City Government
11:55 am
Fri February 7, 2014

Update: Special Election For District 9 & 10 Council Seats Is May 10

Update (2/7): City council voted Thursday to call a special election for May 10 to fill the unexpired terms of former District 9 Councilwoman Elisa Chan and former District 10 Councilman Carlton Soules.

Applicants who wish to run in the special election may file for a place on the ballot beginning Feb. 10. The filing deadline is March 10.

According to the Bexar County Elections Office, the city's special election will be held in conjunction with Bexar County's joint general and special election.

Original Post (2/5): A San Antonio City Charter change now says that a special election will be held if a council member's vacant seat has more than nine months remaining in the term.

Such is the case for two city council seats right now, and the city council is expected to call a special election for Sat. May 10.

Two new faces are on the city council right now --Joe Krier in District 9 and Mike Gallagher in District 10 -- but they're appointed members only.
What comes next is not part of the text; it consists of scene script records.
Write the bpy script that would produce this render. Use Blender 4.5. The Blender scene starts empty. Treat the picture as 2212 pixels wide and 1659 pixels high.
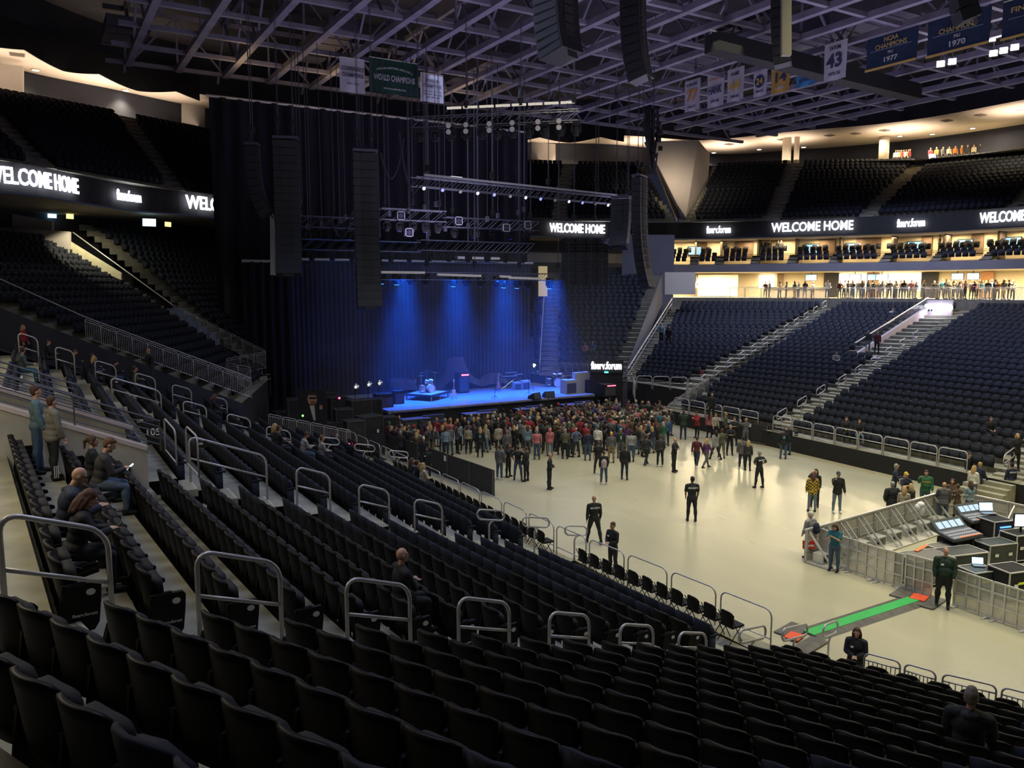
import bpy, math, random
import numpy as np
from mathutils import Vector, Matrix
random.seed(7); RNG = np.random.default_rng(7)
sc = bpy.context.scene
COL = sc.collection
PI = math.pi
# ------------------------------------------------------------------ camera
F_PX = 1730.0; W_PX, H_PX = 2212, 1659
PITCH = math.radians(6.9); YAW = math.radians(30.7); CAM_Z = 9.7
cam_d = bpy.data.cameras.new('camera'); cam = bpy.data.objects.new('camera', cam_d); COL.objects.link(cam)
cam.location = (0, 0, CAM_Z); cam.rotation_euler = (PI/2 - PITCH, 0, -YAW)
cam_d.sensor_width = 36; cam_d.lens = F_PX / W_PX * 36; cam_d.clip_start = .05; cam_d.clip_end = 400
sc.camera = cam
sc.view_settings.view_transform = 'Standard'; sc.view_settings.look = 'None'
sc.view_settings.gamma = 1; sc.view_settings.exposure = 0.0; sc.view_settings.use_curve_mapping = False
sc.cycles.use_denoising = True; sc.cycles.max_bounces = 5; sc.cycles.diffuse_bounces = 2; sc.cycles.glossy_bounces = 2
sc.cycles.transparent_max_bounces = 16; sc.cycles.volume_bounces = 0; sc.cycles.volume_max_steps = 64
sc.cycles.caustics_reflective = False; sc.cycles.caustics_refractive = False
sc.cycles.sample_clamp_indirect = 3.0; sc.cycles.use_adaptive_sampling = True; sc.cycles.adaptive_threshold = .025
# ------------------------------------------------------------------ world, house lights and added fill
wd = bpy.data.worlds.new('world'); sc.world = wd; wd.use_nodes = True
wd.node_tree.nodes['Background'].inputs[0].default_value = (.35, .42, .75, 1)
wd.node_tree.nodes['Background'].inputs[1].default_value = .035
def area(loc, size, power, col, rot=(0, 0, 0), sy=None, spread=PI):
    l = bpy.data.lights.new('house_or_fill_light', 'AREA'); l.energy = power; l.color = col; l.size = size
    if sy: l.shape = 'RECTANGLE'; l.size_y = sy
    l.spread = spread; l.volume_factor = 0
    o = bpy.data.objects.new('house_or_fill_light', l); o.location = loc; o.rotation_euler = rot; COL.objects.link(o); return o
def spot(loc, tgt, power, col, ang, blend=.3, size=.1, vol=1.0):
    l = bpy.data.lights.new('spot_light', 'SPOT'); l.energy = power; l.color = col; l.spot_size = math.radians(ang); l.spot_blend = blend
    l.shadow_soft_size = size; l.volume_factor = vol
    o = bpy.data.objects.new('spot_light', l); o.location = loc; COL.objects.link(o)
    o.rotation_euler = (Vector(tgt) - Vector(loc)).to_track_quat('-Z', 'Y').to_euler(); return o
for (x, y, p) in ((24, 6, .85), (33, 6, .9), (25, 19, .72), (34, 19, .75), (24, 32, .5), (33, 32, .55), (28, 40, .3)):
    area((x, y, 23.5), 6, 1000*p, (1, .93, .62), spread=math.radians(100))
for (x, y, p) in ((12, 30, .6), (52, 24, 1.3), (50, 50, 1.0), (8, 14, .5), (28, 50, .3), (62, 44, 1.3)):  # added cool fill from above, lifting the dark stands and decks
    area((x, y, 24), 8, 1500*p, (.58, .66, 1.0), spread=math.radians(125))
for (x, y, z, p) in ((-3, 14, 11.3, 1), (-3, 26, 11.3, .8), (-2.5, 37, 11.3, .6), (2, 8, 13.5, .15)):      # added unseen lamps under the club level overhang, brightening the near treads
    area((x, y, z), 2.5, 290*p, (1, .88, .62), sy=6)
for (x, y, p) in ((14, 34, 1), (30, 30, 1), (46, 34, 1), (24, 50, .8), (42, 52, .8), (20, 20, .6), (48, 20, .8)):      # added unseen uplights, brightening the roof steel
    area((x, y, 13), 8, 620*p, (.66, .60, 1.0), rot=(PI, 0, 0))
# ------------------------------------------------------------------ pixel helpers (x, y in the 2212 x 1659 frame)
CT, ST, CY_, SY_ = math.cos(PITCH), math.sin(PITCH), math.cos(YAW), math.sin(YAW)
def ray(px, py):
    u = (px - W_PX/2)/F_PX; v = (py - H_PX/2)/F_PX
    Fh = CT - v*ST; D = v*CT + ST
    return Vector((SY_*Fh + CY_*u, CY_*Fh - SY_*u, -D))
def PT(px, py, t): return Vector((0, 0, CAM_Z)) + ray(px, py)*t          # at camera depth t
def PZ(px, py, z):
    r = ray(px, py); return Vector((0, 0, CAM_Z)) + r*((z - CAM_Z)/r.z)
def PX(px, py, X):
    r = ray(px, py); return Vector((0, 0, CAM_Z)) + r*(X/r.x)
def PY(px, py, Y):
    r = ray(px, py); return Vector((0, 0, CAM_Z)) + r*(Y/r.y)
def proj(p):
    x, y, z = p[0], p[1], p[2] - CAM_Z
    F = SY_*x + CY_*y; R = CY_*x - SY_*y
    d = F*CT - z*ST; v = (-z*CT - F*ST)/d if d else 0
    return (W_PX/2 + F_PX*R/d, H_PX/2 + F_PX*v, d)
# ------------------------------------------------------------------ materials
MATS = {}
def mat(name, col, rough=.6, metal=0, noise=0, nscale=3, emit=None, es=0, spec=.5, bump=0, alpha=1, wave=None):
    if name in MATS: return MATS[name]
    m = bpy.data.materials.new(name); m.use_nodes = True; nt = m.node_tree; b = nt.nodes['Principled BSDF']
    b.inputs['Base Color'].default_value = (*col, 1); b.inputs['Roughness'].default_value = rough
    b.inputs['Metallic'].default_value = metal; b.inputs['Specular IOR Level'].default_value = spec
    if alpha < 1: b.inputs['Alpha'].default_value = alpha
    if emit: b.inputs['Emission Color'].default_value = (*emit, 1); b.inputs['Emission Strength'].default_value = es
    if noise or bump:
        tc = nt.nodes.new('ShaderNodeTexCoord'); n = nt.nodes.new('ShaderNodeTexNoise'); n.inputs['Scale'].default_value = nscale
        n.inputs['Detail'].default_value = 5; nt.links.new(tc.outputs['Object'], n.inputs['Vector'])
        if noise:
            r = nt.nodes.new('ShaderNodeValToRGB'); r.color_ramp.elements[0].position = .3; r.color_ramp.elements[1].position = .7
            r.color_ramp.elements[0].color = (*[c*(1-noise) for c in col], 1); r.color_ramp.elements[1].color = (*[min(1, c*(1+noise)) for c in col], 1)
            nt.links.new(n.outputs['Fac'], r.inputs['Fac']); nt.links.new(r.outputs['Color'], b.inputs['Base Color'])
        if bump:
            bp = nt.nodes.new('ShaderNodeBump'); bp.inputs['Strength'].default_value = bump; nt.links.new(n.outputs['Fac'], bp.inputs['Height'])
            nt.links.new(bp.outputs['Normal'], b.inputs['Normal'])
    MATS[name] = m; return m
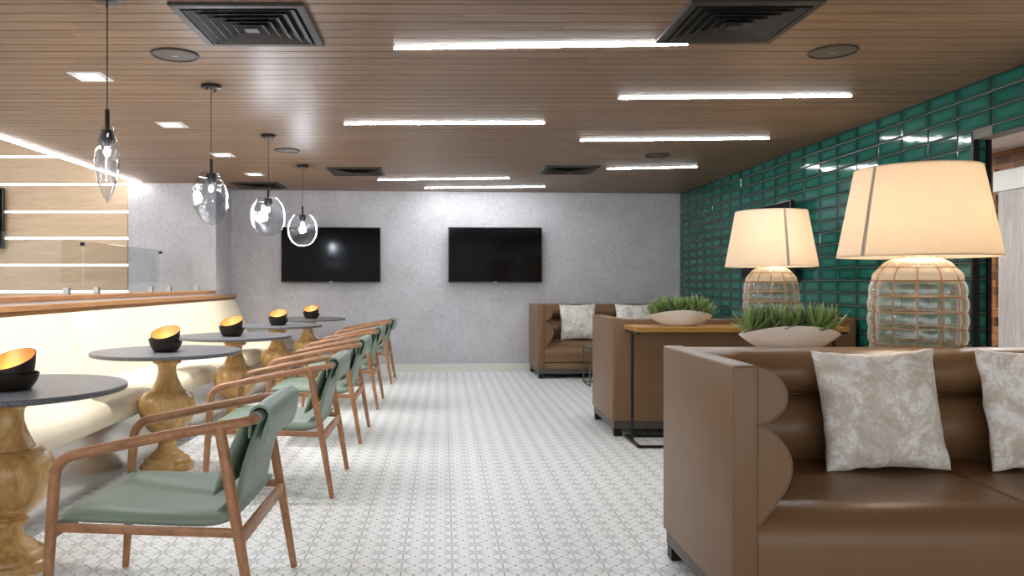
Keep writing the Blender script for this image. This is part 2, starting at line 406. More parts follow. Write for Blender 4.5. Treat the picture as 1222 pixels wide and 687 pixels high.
bm = bmesh.new(); box(bm, -7.5, -7.4, -1.6, 10.9, 0, 3.2); struct('wall_far_left', bm, M['paint'])
# back wall with its slight skew
bm = bmesh.new()
xa, xb = -2.73, 3.3
loft(bm, [[(xa, wall_y(xa), 0), (xb, wall_y(xb), 0), (xb, wall_y(xb) + 0.15, 0), (xa, wall_y(xa) + 0.15, 0)], [(xa, wall_y(xa), CEIL), (xb, wall_y(xb), CEIL), (xb, wall_y(xb) + 0.15, CEIL), (xa, wall_y(xa) + 0.15, CEIL)]])
struct('wall_back', bm, M['paper'])
bm = bmesh.new(); xa = -1.9
loft(bm, [[(xa, wall_y(xa) - 0.018, z), (3.14, wall_y(3.14) - 0.018, z), (3.14, wall_y(3.14), z), (xa, wall_y(xa), z)] for z in (0, 0.1, 0.105)])
struct('baseboard_back', bm, M['baseboard'])
YW = 9.32
bm = bmesh.new(); box(bm, -3.78, -2.73, YW, 10.3, 0, 3.1); struct('wall_alcove', bm, M['paper'])
# oak wall of boards parted by light lines
LZ = [2.665, 2.335, 2.01, 1.693, 1.372, 1.055]
bm = bmesh.new(); zs = [3.1] + LZ + [0.74, 0.42, 0.0]
for a, b in zip(zs, zs[1:]): box(bm, -7.4, -3.78, YW - 0.02, YW + 0.02, b + 0.012, a - 0.012, 0.003, 1)
box(bm, -7.4, -3.78, YW + 0.03, YW + 0.12, 0, 3.1)
struct('wall_oak', bm, M['oak_wall'])
ords = ['topmost, partly cut off by the ceiling edge', 'second from the top', 'third from the top', 'fourth from the top', 'fifth from the top', 'lowest, just above the wooden ledge']
for z, w in zip(LZ, ords):
    r = thing('wall_light_line', 'horizontal light line in the oak wall, ' + w, 'wall light', (-5.58, YW, z), group='light lines in the oak wall')
    bm = bmesh.new(); box(bm, -1.8, 1.8, -0.008, 0.02, -0.012, 0.012); obj('diffuser', bm, M['wled'], r, False)
r = thing('cove_light', 'long continuous light line along the left edge of the wooden ceiling', 'cove light', (XL, 4.0, CEIL))
bm = bmesh.new(); box(bm, -0.010, 0.010, -5.5, 5.3, -0.014, 0.03); obj('diffuser', bm, M['cove'], r, False)
bm = bmesh.new(); box(bm, -0.022, 0.022, 5.3, 5.304, -0.018, 0.03); obj('end_cap', bm, M['white'], r, False)

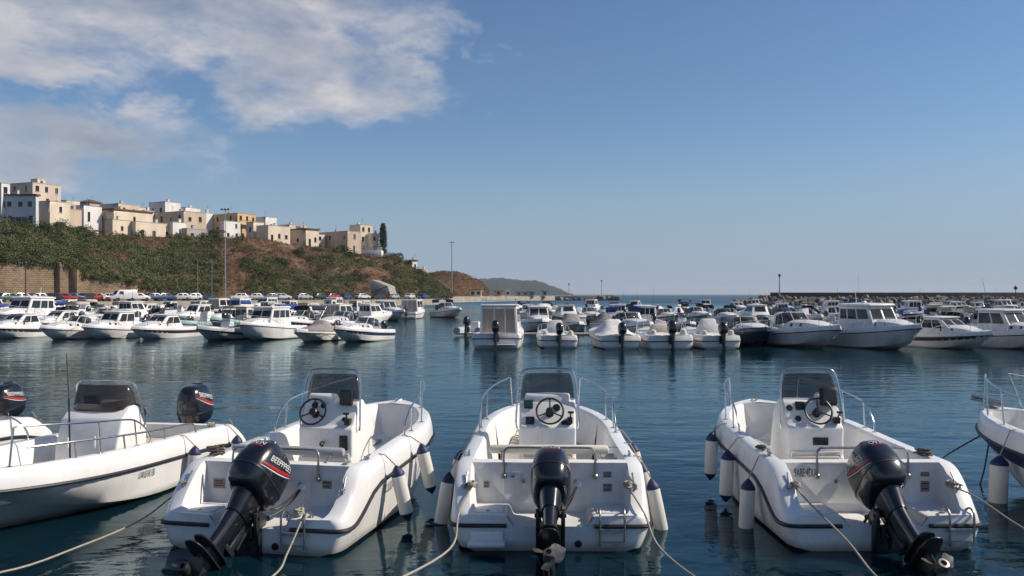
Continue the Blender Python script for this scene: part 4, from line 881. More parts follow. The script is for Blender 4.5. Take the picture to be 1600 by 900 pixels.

In May, if the city council approves the special election, the two interim councilmen will have the chance to ask residents for their votes to place them permanently in those seats.

The city is expected to call for the election to be held in conjunction with Bexar County's joint general and special election on Saturday, May 10, which would include propositions or other local municipal issues.

If the city's special election is approved, the city clerk will begin taking applications for those interested in the election February 10-March 10. There is a $100 fee or applicants can submit a petition to get on the ballot. A District 9 candidate needs 31 signatures, and a District 10 candidate needs 27 signatures.

Elisa Chan (Dist. 9) and Carlton Soules (Dist. 10) vacated their respective seats to focus on campaigns for other elected offices.

Coincidentally, it was Soules who helped change the city charter to say if a council member steps down with more than 270 days, or nine months, left on his or her term, then voters will get to decide who to place there, instead of the city council.